■ **Goal of the exercise**: Quote the listing below in its entirety.

※

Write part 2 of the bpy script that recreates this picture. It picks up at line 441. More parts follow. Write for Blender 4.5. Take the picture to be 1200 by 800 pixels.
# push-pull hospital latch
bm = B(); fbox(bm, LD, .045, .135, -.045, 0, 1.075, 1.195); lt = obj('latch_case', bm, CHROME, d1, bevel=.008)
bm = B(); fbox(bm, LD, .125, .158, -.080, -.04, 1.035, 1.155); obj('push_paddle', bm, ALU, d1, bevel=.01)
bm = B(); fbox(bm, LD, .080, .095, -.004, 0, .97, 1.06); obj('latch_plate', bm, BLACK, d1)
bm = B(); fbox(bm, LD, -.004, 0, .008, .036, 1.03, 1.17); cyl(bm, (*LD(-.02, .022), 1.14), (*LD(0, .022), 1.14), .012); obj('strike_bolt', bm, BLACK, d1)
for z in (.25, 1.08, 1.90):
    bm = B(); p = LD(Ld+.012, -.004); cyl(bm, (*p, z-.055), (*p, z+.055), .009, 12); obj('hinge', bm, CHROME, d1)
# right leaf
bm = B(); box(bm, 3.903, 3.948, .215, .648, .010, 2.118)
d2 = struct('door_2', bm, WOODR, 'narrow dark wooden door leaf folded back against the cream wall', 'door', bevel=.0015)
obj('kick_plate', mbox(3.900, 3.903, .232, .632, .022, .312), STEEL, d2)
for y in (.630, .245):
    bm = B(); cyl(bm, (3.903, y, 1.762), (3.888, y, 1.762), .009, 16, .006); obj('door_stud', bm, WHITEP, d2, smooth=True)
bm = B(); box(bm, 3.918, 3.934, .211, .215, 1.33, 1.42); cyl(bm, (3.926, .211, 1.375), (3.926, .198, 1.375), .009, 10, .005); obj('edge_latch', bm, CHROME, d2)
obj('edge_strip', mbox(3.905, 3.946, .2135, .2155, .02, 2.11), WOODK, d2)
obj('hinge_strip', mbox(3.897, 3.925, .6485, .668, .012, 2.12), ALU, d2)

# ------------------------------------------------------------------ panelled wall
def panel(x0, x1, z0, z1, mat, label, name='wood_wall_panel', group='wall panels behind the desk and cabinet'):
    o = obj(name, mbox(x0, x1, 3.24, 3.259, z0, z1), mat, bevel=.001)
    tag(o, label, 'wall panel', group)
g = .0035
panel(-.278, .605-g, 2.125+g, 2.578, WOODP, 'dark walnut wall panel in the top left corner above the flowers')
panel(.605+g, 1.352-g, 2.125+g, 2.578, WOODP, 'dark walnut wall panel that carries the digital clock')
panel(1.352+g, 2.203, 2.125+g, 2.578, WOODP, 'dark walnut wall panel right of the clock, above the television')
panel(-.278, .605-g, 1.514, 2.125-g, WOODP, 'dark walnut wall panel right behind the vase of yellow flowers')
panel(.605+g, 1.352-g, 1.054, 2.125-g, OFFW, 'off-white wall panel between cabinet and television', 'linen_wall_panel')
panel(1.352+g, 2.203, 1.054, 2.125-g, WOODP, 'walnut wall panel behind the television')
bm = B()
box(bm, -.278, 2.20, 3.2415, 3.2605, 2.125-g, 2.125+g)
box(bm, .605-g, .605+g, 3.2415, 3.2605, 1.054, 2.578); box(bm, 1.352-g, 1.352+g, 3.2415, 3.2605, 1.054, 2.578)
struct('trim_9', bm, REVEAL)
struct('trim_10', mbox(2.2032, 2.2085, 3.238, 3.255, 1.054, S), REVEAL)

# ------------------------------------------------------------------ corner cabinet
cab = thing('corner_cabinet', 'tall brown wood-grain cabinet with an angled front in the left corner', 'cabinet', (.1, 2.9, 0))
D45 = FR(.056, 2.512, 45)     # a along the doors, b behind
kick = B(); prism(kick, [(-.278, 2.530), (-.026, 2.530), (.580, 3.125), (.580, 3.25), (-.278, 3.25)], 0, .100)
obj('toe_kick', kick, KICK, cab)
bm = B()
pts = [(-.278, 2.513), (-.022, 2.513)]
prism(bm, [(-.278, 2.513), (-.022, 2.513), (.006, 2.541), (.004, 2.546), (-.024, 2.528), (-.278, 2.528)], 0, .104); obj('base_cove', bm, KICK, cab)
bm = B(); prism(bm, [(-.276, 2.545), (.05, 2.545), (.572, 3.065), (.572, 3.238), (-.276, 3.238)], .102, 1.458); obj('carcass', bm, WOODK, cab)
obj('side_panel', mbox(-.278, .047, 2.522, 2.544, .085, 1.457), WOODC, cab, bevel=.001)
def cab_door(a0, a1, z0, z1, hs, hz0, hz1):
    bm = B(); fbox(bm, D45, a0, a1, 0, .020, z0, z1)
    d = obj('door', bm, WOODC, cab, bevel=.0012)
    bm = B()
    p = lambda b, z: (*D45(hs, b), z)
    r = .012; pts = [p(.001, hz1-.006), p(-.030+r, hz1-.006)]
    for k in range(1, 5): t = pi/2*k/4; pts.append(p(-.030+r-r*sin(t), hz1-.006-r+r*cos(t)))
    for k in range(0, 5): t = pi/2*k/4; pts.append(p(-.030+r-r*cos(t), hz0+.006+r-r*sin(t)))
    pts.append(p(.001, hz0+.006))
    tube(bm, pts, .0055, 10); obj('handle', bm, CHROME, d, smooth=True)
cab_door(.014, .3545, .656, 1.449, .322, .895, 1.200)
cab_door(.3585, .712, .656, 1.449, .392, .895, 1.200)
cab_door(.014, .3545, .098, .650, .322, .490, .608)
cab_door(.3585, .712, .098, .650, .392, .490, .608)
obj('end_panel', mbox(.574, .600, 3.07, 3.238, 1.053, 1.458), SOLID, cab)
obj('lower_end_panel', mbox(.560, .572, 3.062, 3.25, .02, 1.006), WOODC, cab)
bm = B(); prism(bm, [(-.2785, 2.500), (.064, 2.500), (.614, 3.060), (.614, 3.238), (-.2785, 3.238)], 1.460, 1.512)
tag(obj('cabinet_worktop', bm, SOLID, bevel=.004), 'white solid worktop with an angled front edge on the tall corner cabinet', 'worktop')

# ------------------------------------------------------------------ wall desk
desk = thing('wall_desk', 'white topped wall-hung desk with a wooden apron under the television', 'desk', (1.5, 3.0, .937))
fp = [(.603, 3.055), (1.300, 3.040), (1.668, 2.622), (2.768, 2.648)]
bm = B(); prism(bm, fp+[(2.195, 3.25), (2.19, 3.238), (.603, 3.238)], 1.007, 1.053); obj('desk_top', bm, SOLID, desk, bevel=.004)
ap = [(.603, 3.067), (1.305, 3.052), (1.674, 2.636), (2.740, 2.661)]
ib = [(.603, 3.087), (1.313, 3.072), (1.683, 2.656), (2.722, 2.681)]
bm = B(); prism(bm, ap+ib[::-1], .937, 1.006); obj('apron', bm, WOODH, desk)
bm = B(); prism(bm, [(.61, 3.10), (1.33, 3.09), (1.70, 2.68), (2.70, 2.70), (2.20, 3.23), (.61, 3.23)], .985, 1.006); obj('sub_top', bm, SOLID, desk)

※

■ **Answer to this problem**:
Write part 2 of the bpy script that recreates this picture. It picks up at line 441. More parts follow. Write for Blender 4.5. Take the picture to be 1200 by 800 pixels.
# push-pull hospital latch
bm = B(); fbox(bm, LD, .045, .135, -.045, 0, 1.075, 1.195); lt = obj('latch_case', bm, CHROME, d1, bevel=.008)
bm = B(); fbox(bm, LD, .125, .158, -.080, -.04, 1.035, 1.155); obj('push_paddle', bm, ALU, d1, bevel=.01)
bm = B(); fbox(bm, LD, .080, .095, -.004, 0, .97, 1.06); obj('latch_plate', bm, BLACK, d1)
bm = B(); fbox(bm, LD, -.004, 0, .008, .036, 1.03, 1.17); cyl(bm, (*LD(-.02, .022), 1.14), (*LD(0, .022), 1.14), .012); obj('strike_bolt', bm, BLACK, d1)
for z in (.25, 1.08, 1.90):
    bm = B(); p = LD(Ld+.012, -.004); cyl(bm, (*p, z-.055), (*p, z+.055), .009, 12); obj('hinge', bm, CHROME, d1)
# right leaf
bm = B(); box(bm, 3.903, 3.948, .215, .648, .010, 2.118)
d2 = struct('door_2', bm, WOODR, 'narrow dark wooden door leaf folded back against the cream wall', 'door', bevel=.0015)
obj('kick_plate', mbox(3.900, 3.903, .232, .632, .022, .312), STEEL, d2)
for y in (.630, .245):
    bm = B(); cyl(bm, (3.903, y, 1.762), (3.888, y, 1.762), .009, 16, .006); obj('door_stud', bm, WHITEP, d2, smooth=True)
bm = B(); box(bm, 3.918, 3.934, .211, .215, 1.33, 1.42); cyl(bm, (3.926, .211, 1.375), (3.926, .198, 1.375), .009, 10, .005); obj('edge_latch', bm, CHROME, d2)
obj('edge_strip', mbox(3.905, 3.946, .2135, .2155, .02, 2.11), WOODK, d2)
obj('hinge_strip', mbox(3.897, 3.925, .6485, .668, .012, 2.12), ALU, d2)

# ------------------------------------------------------------------ panelled wall
def panel(x0, x1, z0, z1, mat, label, name='wood_wall_panel', group='wall panels behind the desk and cabinet'):
    o = obj(name, mbox(x0, x1, 3.24, 3.259, z0, z1), mat, bevel=.001)
    tag(o, label, 'wall panel', group)
g = .0035
panel(-.278, .605-g, 2.125+g, 2.578, WOODP, 'dark walnut wall panel in the top left corner above the flowers')
panel(.605+g, 1.352-g, 2.125+g, 2.578, WOODP, 'dark walnut wall panel that carries the digital clock')
panel(1.352+g, 2.203, 2.125+g, 2.578, WOODP, 'dark walnut wall panel right of the clock, above the television')
panel(-.278, .605-g, 1.514, 2.125-g, WOODP, 'dark walnut wall panel right behind the vase of yellow flowers')
panel(.605+g, 1.352-g, 1.054, 2.125-g, OFFW, 'off-white wall panel between cabinet and television', 'linen_wall_panel')
panel(1.352+g, 2.203, 1.054, 2.125-g, WOODP, 'walnut wall panel behind the television')
bm = B()
box(bm, -.278, 2.20, 3.2415, 3.2605, 2.125-g, 2.125+g)
box(bm, .605-g, .605+g, 3.2415, 3.2605, 1.054, 2.578); box(bm, 1.352-g, 1.352+g, 3.2415, 3.2605, 1.054, 2.578)
struct('trim_9', bm, REVEAL)
struct('trim_10', mbox(2.2032, 2.2085, 3.238, 3.255, 1.054, S), REVEAL)

# ------------------------------------------------------------------ corner cabinet
cab = thing('corner_cabinet', 'tall brown wood-grain cabinet with an angled front in the left corner', 'cabinet', (.1, 2.9, 0))
D45 = FR(.056, 2.512, 45)     # a along the doors, b behind
kick = B(); prism(kick, [(-.278, 2.530), (-.026, 2.530), (.580, 3.125), (.580, 3.25), (-.278, 3.25)], 0, .100)
obj('toe_kick', kick, KICK, cab)
bm = B()
pts = [(-.278, 2.513), (-.022, 2.513)]
prism(bm, [(-.278, 2.513), (-.022, 2.513), (.006, 2.541), (.004, 2.546), (-.024, 2.528), (-.278, 2.528)], 0, .104); obj('base_cove', bm, KICK, cab)
bm = B(); prism(bm, [(-.276, 2.545), (.05, 2.545), (.572, 3.065), (.572, 3.238), (-.276, 3.238)], .102, 1.458); obj('carcass', bm, WOODK, cab)
obj('side_panel', mbox(-.278, .047, 2.522, 2.544, .085, 1.457), WOODC, cab, bevel=.001)
def cab_door(a0, a1, z0, z1, hs, hz0, hz1):
    bm = B(); fbox(bm, D45, a0, a1, 0, .020, z0, z1)
    d = obj('door', bm, WOODC, cab, bevel=.0012)
    bm = B()
    p = lambda b, z: (*D45(hs, b), z)
    r = .012; pts = [p(.001, hz1-.006), p(-.030+r, hz1-.006)]
    for k in range(1, 5): t = pi/2*k/4; pts.append(p(-.030+r-r*sin(t), hz1-.006-r+r*cos(t)))
    for k in range(0, 5): t = pi/2*k/4; pts.append(p(-.030+r-r*cos(t), hz0+.006+r-r*sin(t)))
    pts.append(p(.001, hz0+.006))
    tube(bm, pts, .0055, 10); obj('handle', bm, CHROME, d, smooth=True)
cab_door(.014, .3545, .656, 1.449, .322, .895, 1.200)
cab_door(.3585, .712, .656, 1.449, .392, .895, 1.200)
cab_door(.014, .3545, .098, .650, .322, .490, .608)
cab_door(.3585, .712, .098, .650, .392, .490, .608)
obj('end_panel', mbox(.574, .600, 3.07, 3.238, 1.053, 1.458), SOLID, cab)
obj('lower_end_panel', mbox(.560, .572, 3.062, 3.25, .02, 1.006), WOODC, cab)
bm = B(); prism(bm, [(-.2785, 2.500), (.064, 2.500), (.614, 3.060), (.614, 3.238), (-.2785, 3.238)], 1.460, 1.512)
tag(obj('cabinet_worktop', bm, SOLID, bevel=.004), 'white solid worktop with an angled front edge on the tall corner cabinet', 'worktop')

# ------------------------------------------------------------------ wall desk
desk = thing('wall_desk', 'white topped wall-hung desk with a wooden apron under the television', 'desk', (1.5, 3.0, .937))
fp = [(.603, 3.055), (1.300, 3.040), (1.668, 2.622), (2.768, 2.648)]
bm = B(); prism(bm, fp+[(2.195, 3.25), (2.19, 3.238), (.603, 3.238)], 1.007, 1.053); obj('desk_top', bm, SOLID, desk, bevel=.004)
ap = [(.603, 3.067), (1.305, 3.052), (1.674, 2.636), (2.740, 2.661)]
ib = [(.603, 3.087), (1.313, 3.072), (1.683, 2.656), (2.722, 2.681)]
bm = B(); prism(bm, ap+ib[::-1], .937, 1.006); obj('apron', bm, WOODH, desk)
bm = B(); prism(bm, [(.61, 3.10), (1.33, 3.09), (1.70, 2.68), (2.70, 2.70), (2.20, 3.23), (.61, 3.23)], .985, 1.006); obj('sub_top', bm, SOLID, desk)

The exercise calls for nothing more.